The main power utility PPC’s chief executive Manolis Panagiotakis held meetings with leading European Commmission energy and environment officials in Brussels during the summer to discuss the utility’s concerns over a range of issues such as the future of its wholly owned subsidiary IPTO, Greece’s power grid operator, Capacity Availability Tickets (CATs), NOME auctions, as well as the impact of recent renewable energy (RES) sector revisions, PPC has just announced in an overall report of developments concerning the utility.
Panagiotakis met with Klaus-Dieter Borchardt, Director of the European Commission’s DG Energy for the Internal Energy Market, early in July, before also meeting with Celine Gauer, Director of the DG Competition for Energy and Environment (Unit B2) the following month, the utility disclosed.
The utility, in its report, detailed its position on the terms for the NOME auctions – whose introduction is now expected next month, not this month – in an effort to avoid what PPC described as “extreme crisis conditions” for the electricity market. PPC contends that a case of cross-subsidization benefiting independent suppliers will be at play if NOME auction prices are set “significantly below the System Marginal Price (SMP).”
The NOME auctions are intended to provide third parties with access to PPC’s low-cost lignite and hydropower sources as a measure to break the utility’s dominance.
PPC also condemned the country’s temporary CAT mechanism, introduced to cover electricity producers until a permanent plan is implemented, as a “unilateral” move that heavily “burdens the utility, financially, and is completely unnecessary amid the current market conditions.”

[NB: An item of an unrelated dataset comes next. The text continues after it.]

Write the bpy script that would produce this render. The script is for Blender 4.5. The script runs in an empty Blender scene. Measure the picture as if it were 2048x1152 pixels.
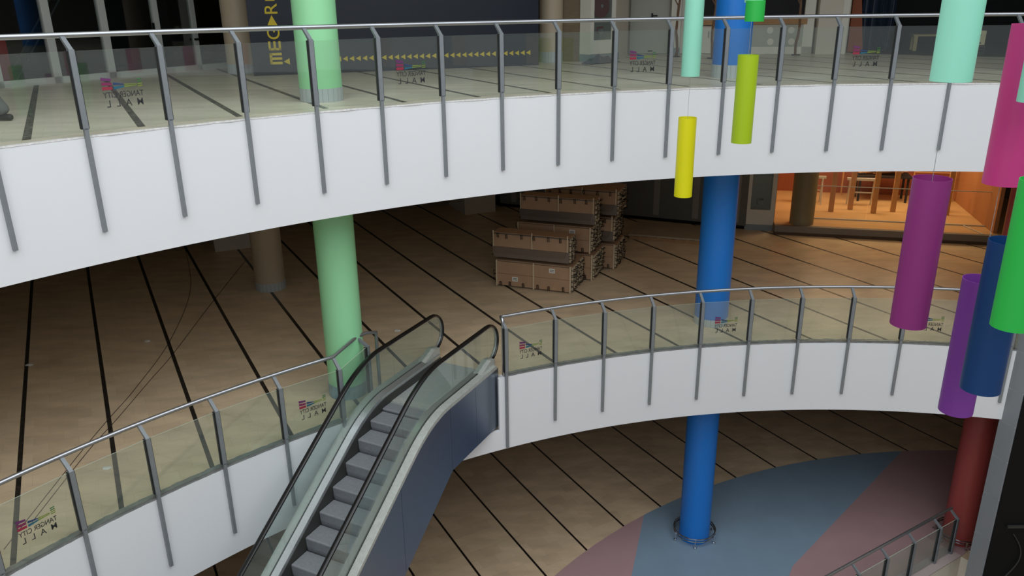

PPC also noted that the plan to split and sell IPTO to private-sector investors – 24 percent to a strategic investor and 25 percent through the bourse – and transfer 51 percent to the Greek State, as well as recent RES sector legal revisions requiring electricity suppliers to play an increased role in covering the RES special account deficit – especially PPC, based on its dominant market share – would all negatively impact the utility.